Having a solid and loving support group around you is so vitally important. During the times of questioning, having these folks around helps to keep your feet on the ground, thoughts in the correct direction, and emotions in check. These folks have your best interest in mind-- unlike the one who from which you are estranged and the estranged's cronies.

So, my answer to those who are just venturing into estrangement or who have been grappling with the pain of estrangement and ask me when will I get over this-- when will I forget -- when will this be easier... I will answer that time eases all wounds, but you will never forget. You will understand and accept-- but you won't forget. This person is one of your parents. You will have to deal with these thoughts, emotions, and circumstances throughout your life, whether the parent is here on Earth or passed on. Seek acceptance-- and keep love in your heart for those who support and honor you.


  1. thank you..couldn't have said it better myself

  2. you are so welcome... my pleasure :)

  3. Wow, that's a great bit of insight. I recently became estranged from my mother, right before the holidays. As a result I became depressed and began to abuse alcohol and benzodiazepines, trying to emulate my favorite dead rock stars I guess. I'm really thankful for your insight and it helps to know that if I am crazy at least I'm not the only one. I hope that this will help me along the way to a life where I don't need a drink in my hand to feel good about myself. Thank you so, so much, your words have truly touched me.

  4. I can totally understand having depression accompany estrangement. No matter what the cause of the estrangement, we don't **want** to be separated from our parent(s)... we wish for a healthy and happy relationship with him / her /them. However, sometimes that is not possible and the total opposite is presented where we have to go it alone.

    I have been estranged from my mother off and on my whole life... and after this last conflict in 2004, that was the last straw. I am still saddened by 'what could be' but also know that it 'can't be' ... so I remain strong and know that estrangement is best for not only me but also my husband and child.

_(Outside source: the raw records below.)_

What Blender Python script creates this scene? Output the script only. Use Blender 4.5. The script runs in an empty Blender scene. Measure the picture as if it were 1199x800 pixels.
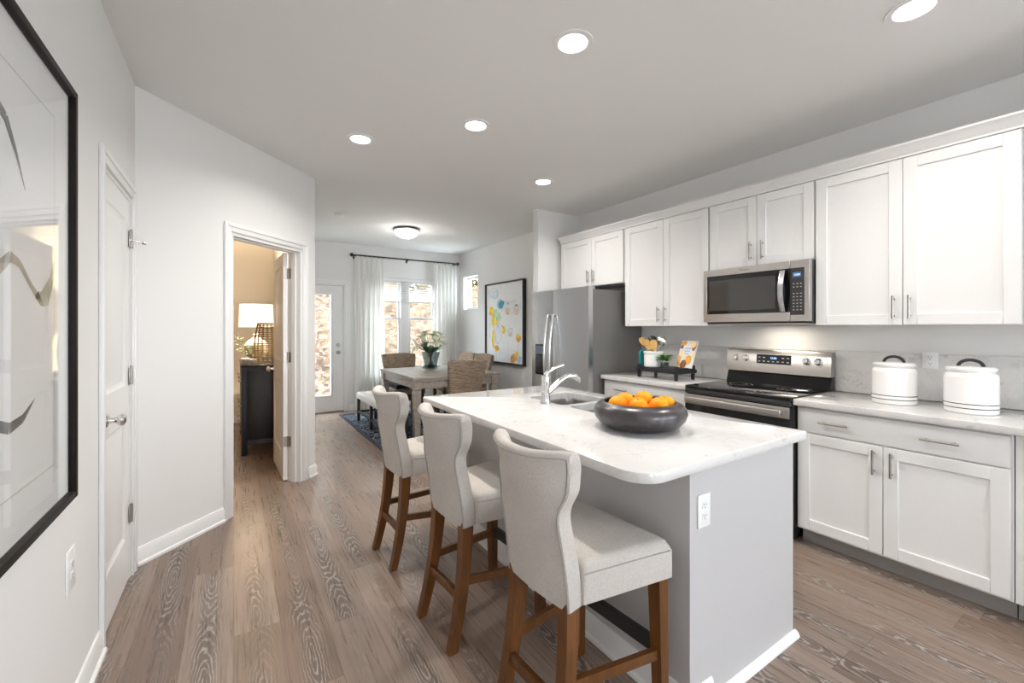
import bpy, bmesh, math, random
from mathutils import Vector, Matrix
random.seed(7)
PI = math.pi
SC = bpy.context.scene
COL = SC.collection
H = 2.744            # ceiling height
XL, XR = -0.472, 3.60  # left wall face, right wall face
YF = 7.36            # far wall face
YB = -4.6            # back wall face (behind the camera)

# ------------------------------------------------------------------ camera, world, light, exposure
cam_d = bpy.data.cameras.new('camera'); cam = bpy.data.objects.new('camera', cam_d); COL.objects.link(cam)
cam.location = (0, 0, 1.36); cam.rotation_euler = (PI/2, 0, -0.5753459)
cam_d.sensor_width = 36; cam_d.lens = 502.67/1199*36; cam_d.shift_y = -(400-384.14)/1199
cam_d.clip_start = 0.02
SC.camera = cam
SC.view_settings.view_transform = 'Standard'; SC.view_settings.look = 'None'
SC.view_settings.gamma = 1; SC.view_settings.use_curve_mapping = False
SC.view_settings.exposure = 0.24
SC.cycles.max_bounces = 10; SC.cycles.diffuse_bounces = 6; SC.cycles.glossy_bounces = 5
SC.cycles.transmission_bounces = 8; SC.cycles.transparent_max_bounces = 12
SC.cycles.caustics_reflective = False; SC.cycles.caustics_refractive = False
SC.cycles.sample_clamp_indirect = 6
SC.cycles.use_denoising = True

world = bpy.data.worlds.new('world'); SC.world = world; world.use_nodes = True
bg = world.node_tree.nodes['Background']
bg.inputs['Color'].default_value = (0.86, 0.93, 1.0, 1); bg.inputs['Strength'].default_value = 17.5
DOWNLIGHT_W = 12.0
DOWN_COL = (1.0, 0.955, 0.90)

def lamp(name, kind, loc, energy, color=(1, 1, 1), rot=(0, 0, 0), **kw):
    d = bpy.data.lights.new(name, kind); d.energy = energy; d.color = color
    for k, v in kw.items(): setattr(d, k, v)
    o = bpy.data.objects.new(name, d); o.location = loc; o.rotation_euler = rot; COL.objects.link(o); return o

lamp('sun', 'SUN', (0, 0, 9), 3.5, (1.0, 0.93, 0.82), (math.radians(24), 0, math.radians(-30)), angle=0.02)
def portal(name, loc, rot, sx, sy):
    o = lamp(name, 'AREA', loc, 1.0, rot=rot, shape='RECTANGLE', size=sx, size_y=sy); o.data.cycles.is_portal = True
portal('sky_portal', (2.54, YF+0.16, 1.42), (-PI/2, 0, 0), 1.15, 1.62)
portal('sky_portal', (1.06, YF+0.16, 1.1), (-PI/2, 0, 0), 0.75, 1.8)
portal('sky_portal', (0.25, YB-0.16, 1.5), (PI/2, 0, 0), 1.2, 1.5)
portal('sky_portal', (2.45, YB-0.16, 1.5), (PI/2, 0, 0), 1.2, 1.5)

portal('sky_portal', (XR+0.16, -2.2, 1.5), (0, PI/2, 0), 1.7, 1.4)

# ------------------------------------------------------------------ materials
MATS = {}
class NT:
    def __init__(s, name):
        s.m = bpy.data.materials.new(name); s.m.use_nodes = True; s.t = s.m.node_tree
        s.b = s.t.nodes['Principled BSDF']; s.out = s.t.nodes['Material Output']
    def n(s, typ, ins=None, **kw):
        x = s.t.nodes.new(typ)
        for k, v in kw.items(): setattr(x, k, v)
        for k, v in (ins or {}).items(): s.put(x.inputs[k], v)
        return x
    def put(s, sock, v):
        if isinstance(v, bpy.types.NodeSocket): s.t.links.new(v, sock)
        elif isinstance(v, bpy.types.Node): s.t.links.new(v.outputs[0], sock)
        else: sock.default_value = v
    def math(s, op, a, b=0.0, c=0.0):
        x = s.t.nodes.new('ShaderNodeMath'); x.operation = op
        for i, v in enumerate((a, b, c)): s.put(x.inputs[i], v)
        return x.outputs[0]
    def ramp(s, fac, stops, interp='LINEAR'):
        x = s.t.nodes.new('ShaderNodeValToRGB'); e = x.color_ramp; e.interpolation = interp
        while len(e.elements) < len(stops): e.elements.new(0.5)
        for q, (p, c) in zip(e.elements, stops):
            q.position = p; q.color = (*c, 1) if len(c) == 3 else c
        s.put(x.inputs[0], fac); return x.outputs[0]
    def coord(s, scale=(1, 1, 1), which='Object', rot=(0, 0, 0)):
        tc = s.t.nodes.new('ShaderNodeTexCoord'); mp = s.t.nodes.new('ShaderNodeMapping')
        mp.inputs['Scale'].default_value = scale; mp.inputs['Rotation'].default_value = rot
        s.t.links.new(tc.outputs[which], mp.inputs[0]); return mp.outputs[0]
    def noise(s, vec, scale, detail=3, rough=0.5, dist=0.0):
        x = s.n('ShaderNodeTexNoise', {'Vector': vec, 'Scale': scale, 'Detail': detail, 'Roughness': rough, 'Distortion': dist}); return x.outputs['Fac']
    def mix(s, fac, a, b, mode='MIX'):
        x = s.t.nodes.new('ShaderNodeMix'); x.data_type = 'RGBA'; x.blend_type = mode
        s.put(x.inputs[0], fac)
        for i, v in ((6, a), (7, b)):
            s.put(x.inputs[i], (*v, 1) if isinstance(v, tuple) and len(v) == 3 else v)
        return x.outputs[2]
    def bump(s, h, strength=0.2, dist=0.002):
        x = s.n('ShaderNodeBump', {'Height': h, 'Strength': strength, 'Distance': dist}); s.put(s.b.inputs['Normal'], x.outputs[0])
    def set(s, **kw):
        for k, v in kw.items():
            k = k.replace('_', ' ')
            if isinstance(v, tuple) and len(v) == 3: v = (*v, 1)
            s.put(s.b.inputs[k], v)

def paint(name, col, rough=0.5, var=0.02, bump=0.04, scale=60):
    k = NT(name); c = k.coord(); nz = k.noise(c, scale, 4)
    lo = tuple(max(0, v*(1-var)) for v in col); hi = tuple(min(1, v*(1+var)) for v in col)
    k.set(Base_Color=k.ramp(nz, [(0.3, lo), (0.7, hi)]), Roughness=rough)
    if bump: k.bump(nz, bump, 0.001)
    MATS[name] = k.m; return k.m

def metal(name, col, rough=0.3, stretch=(1, 1, 60), var=0.12):
    k = NT(name); nz = k.noise(k.coord(stretch), 14, 3)
    k.set(Base_Color=k.ramp(nz, [(0.3, tuple(v*(1-var) for v in col)), (0.7, tuple(min(1, v*(1+var)) for v in col))]), Metallic=1.0,
          Roughness=k.math('MULTIPLY_ADD', nz, 0.04, rough-0.02))
    MATS[name] = k.m; return k.m

def wood(name, dark, light, axis='z', scale=9, rough=0.4):
    st = {'x': (0.12, 1, 1), 'y': (1, 0.12, 1), 'z': (1, 1, 0.12)}[axis]
    k = NT(name); c = k.coord(st); nz = k.noise(c, scale*3, 5, 0.6, 0.8); n2 = k.noise(c, scale*14, 2)
    f = k.math('MULTIPLY_ADD', n2, 0.35, k.math('MULTIPLY', nz, 0.75))
    k.set(Base_Color=k.ramp(f, [(0.3, dark), (0.75, light)]), Roughness=rough); k.bump(f, 0.12, 0.001)
    MATS[name] = k.m; return k.m

def fabric(name, col, scale=420, var=0.14, bump=0.35):
    k = NT(name); c = k.coord()
    w1 = k.n('ShaderNodeTexWave', {'Vector': c, 'Scale': scale/6, 'Distortion': 1.5, 'Detail': 1}, bands_direction='Z').outputs['Fac']
    nz = k.noise(k.coord((1, 1, 0.25)), scale, 2); n2 = k.noise(k.coord((0.3, 0.3, 1)), scale, 2); n3 = k.noise(c, 9, 3)
    f = k.math('ADD', k.math('MULTIPLY', nz, 0.5), k.math('MULTIPLY', n2, 0.5))
    f2 = k.math('MULTIPLY_ADD', n3, 0.25, k.math('MULTIPLY', f, 0.8))
    k.set(Base_Color=k.ramp(f2, [(0.38, tuple(v*(1-var) for v in col)), (0.68, tuple(min(1, v*(1+var)) for v in col))]), Roughness=0.95, Sheen_Weight=0.1, Specular_IOR_Level=0.15)
    k.bump(f, bump, 0.001); MATS[name] = k.m; return k.m

def emit(name, col, strength):
    k = NT(name); nz = k.noise(k.coord(), 5)
    k.set(Base_Color=col, Emission_Color=k.ramp(nz, [(0, tuple(v*0.98 for v in col)), (1, col)]), Emission_Strength=strength, Roughness=0.6)
    MATS[name] = k.m; return k.m

WALL = paint('wall_paint', (0.77, 0.765, 0.755), 0.7, 0.012, 0.03, 220)
CEIL = paint('ceiling_paint', (0.80, 0.80, 0.795), 0.85, 0.012, 0.05, 180)
TRIM = paint('trim_paint', (0.80, 0.80, 0.795), 0.35, 0.006, 0.0)
CAB = paint('cabinet_paint', (0.80, 0.797, 0.79), 0.38, 0.006, 0.0)
GAP = paint('dark_gap', (0.05, 0.05, 0.05), 0.8)
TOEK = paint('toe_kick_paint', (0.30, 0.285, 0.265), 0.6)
ISL = paint('island_paint', (0.50, 0.49, 0.49), 0.5, 0.01, 0.02)
STEEL = metal('brushed_steel', (0.52, 0.50, 0.475), 0.30, (40, 0.6, 40), 0.05)
STEELV = metal('brushed_steel_upright', (0.58, 0.59, 0.61), 0.26, (1, 1, 1), 0.008)
NICKEL = metal('satin_nickel', (0.40, 0.37, 0.335), 0.32, (1, 1, 1), 0.05)
CHROME = metal('chrome', (0.82, 0.82, 0.82), 0.10, (1, 1, 1), 0.03)
BLACKM = paint('black_metal', (0.018, 0.017, 0.017), 0.45)
FRSIDE = paint('fridge_side', (0.155, 0.15, 0.143), 0.42, 0.05, 0.05, 300)
BLACK_GLASS = paint('black_glass', (0.006, 0.006, 0.007), 0.05, 0.02, 0.0)
COOK_GLASS = paint('cooktop_glass', (0.006, 0.006, 0.007), 0.06, 0.02, 0.0)
SMOKE_GLASS = paint('smoked_glass', (0.05, 0.048, 0.046), 0.05, 0.02, 0.0)
BLACKP = paint('black_plastic', (0.025, 0.025, 0.026), 0.4)
PLATE = paint('white_plastic', (0.82, 0.82, 0.81), 0.3, 0.004, 0.0)
GREYP = paint('grey_marking', (0.42, 0.42, 0.42), 0.5)
BLUE_LED = emit('blue_digits', (0.25, 0.45, 1.0), 2.2)
LINEN = fabric('stool_linen', (0.505, 0.47, 0.432))
PIPING = fabric('piping_linen', (0.36, 0.33, 0.30))
STOOLW = wood('stool_wood', (0.055, 0.018, 0.003), (0.165, 0.060, 0.010), 'z', 9, 0.38)
TABLEW = wood('weathered_wood', (0.20, 0.17, 0.145), (0.42, 0.37, 0.32), 'y', 7, 0.42)
EBONY = wood('ebony_wood', (0.006, 0.006, 0.008), (0.02, 0.02, 0.024), 'z', 8, 0.45)
CERAMIC = paint('white_glaze', (0.84, 0.835, 0.82), 0.14, 0.006, 0.0)
STRIPE = paint('black_stripe', (0.02, 0.02, 0.022), 0.25)
PEWTER = NT('dark_pewter_bowl')
_n = PEWTER.noise(PEWTER.coord(), 14, 4)
PEWTER.set(Base_Color=PEWTER.ramp(_n, [(0.35, (0.055, 0.05, 0.052)), (0.7, (0.115, 0.105, 0.11))]), Metallic=0.55, Roughness=0.3); PEWTER.bump(_n, 0.1, 0.002); PEWTER = PEWTER.m
k = NT('orange_peel'); _c = k.coord(); _n = k.noise(_c, 140, 2); _m = k.noise(_c, 12, 2)
k.set(Base_Color=k.ramp(_m, [(0.3, (0.88, 0.24, 0.001)), (0.7, (0.96, 0.36, 0.003))]), Roughness=0.45, Specular_IOR_Level=0.25); k.bump(_n, 0.25, 0.002); ORANGE = k.m
STEMG = paint('stem_green', (0.07, 0.11, 0.03), 0.6)
LEAFG = paint('fresh_leaf', (0.10, 0.26, 0.03), 0.5, 0.25)
LEAFD = paint('dark_leaf', (0.035, 0.075, 0.06), 0.45, 0.25)
LEAFO = paint('olive_leaf', (0.16, 0.19, 0.10), 0.6, 0.25)
PETAL = paint('cream_petal', (0.86, 0.87, 0.70), 0.6, 0.06)
CREAM = fabric('bench_fabric', (0.66, 0.63, 0.58), 300)
NAVY = fabric('navy_fabric', (0.018, 0.022, 0.035), 300)
BAMBOO = wood('bamboo', (0.50, 0.27, 0.07), (0.74, 0.46, 0.16), 'z', 8, 0.5)
TEAL = paint('teal_board', (0.01, 0.22, 0.24), 0.4)
LAMPCER = paint('mottled_ceramic', (0.36, 0.36, 0.31), 0.3, 0.5, 0.1, 18)

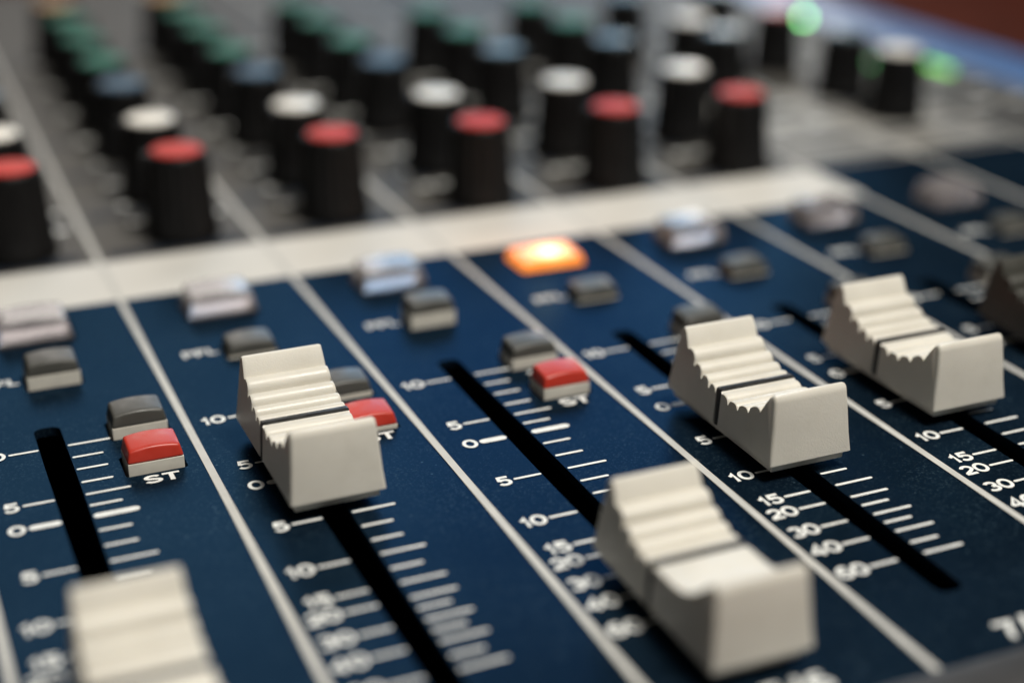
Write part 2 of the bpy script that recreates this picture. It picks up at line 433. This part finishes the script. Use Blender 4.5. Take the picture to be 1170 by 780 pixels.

    You are not crazy... and you certainly aren't the only one. And you will find peace... keep searching and you will. Also sooner or later, you will find that you don't need that drink to feel good about yourself and that you feel good just being.

    Thank you so much for your comment... taking time to stop by. And I am completely honored to have made an impact. If you ever want to chat, send me an email. Until then, keep your chin up and keep a smile in your heart.

  5. This post really resonates with me. I've been fully estranged (she would come and go when I was younger) from my mom since 2003 and the holidays and birthdays are still very hard. Luckily, I usually only have one crying fit per year (Thanksgiving) now =)
    It's hard, but the misinformation campaign my queen mother waged against has caused so much lies and stories I no longer get invites from any family member. They don't want to exclude my mom so I get cut from all the family functions. Maybe they'll send me a card, but it doesn't feel authentic. I know it's best for me and my husband, but occasionally I slip back into that "it's my fault" and he kindly reminds me that is the victim in me talking and I move on. I'm sorry this has happened to you too but am grateful you are talking about this.

  6. Why Thanksgiving, if I may ask? A special connotation to that holiday? A memory from the past?

    I completely and utterly understand the campaign of denigration you speak of (misinformation campaign). Heaven only knows what outlandish lies my mother has spoken to those that will listen. I also completely and utterly understand the ability to "slip back into it's my fault" ... so very fortunate we both are to have support people around us, like our husbands, to keep us focused on what is true: WE are the victims.

    Likewise, I am sorry this has happened to you... and I appreciate VERY MUCH you stopping by to share a bit of your story with me. I am pleased that my blog post reached out to you-- hugs!

  7. I have not had contact with my BP mother in 10 years. The first couple of years were difficult. I felt very much alone in the world even though I had a husband and child. Then I began to see I could have the kind of happy family holidays I always wanted... the happy family life I always wanted because I was now in control of it. I could create my own traditions for myself and my family. The sky was the limit. I changed my perspective. Not just about holidays but about our life. Yes I went through a grieving process and no one can tell you how long that will take. However I will tell you from where I stand now- 10 years later - I think of my mother seldom. I think of her with very removed emotions. Do I wish I had a normal mother still? Yes. Do I feel any guilt about about no contact? No- because I did not ask for this. I did not choose to have a mother with bpd. The final puzzle piece I believe is acceptance. Acceptance allows you to move on.
    Eventually... you move on. I hope you all find peace. I know your pain only too well.

  8. I have not had contact in 7 years... and honestly, I haven't had difficulty with the estrangement. I believe the previous estrangements and the lead up to this one caused the separation to be "final" so to speak. After all of the cycles we had been through, and now she was involving my fiancée as well as colleagues / friends, the icing was on the cake. The freedom I felt as well as the weight lifted off of my shoulders was immense... and then all of her dysfunctional and damaging behavior that followed only solidified what I already believed.

    When my child was born, I felt a very VERY profound feeling-- that the end of the relationship was in fact THE END. So much had transpired-- my wedding, pregnancy, and now birth of my child-- and with the birth of my child, I had this over powering feeling to protect her and to never have what happened to me happen to her.

    Like you I wish I had a 'normal' mother. Like you I don't feel any guilt. Like you I have accepted what cards I have been dealt. I have moved on... and I have found peace.

    Thank you for taking time to stop by and comment. I wish you all the happiness in the world. Hugs to you.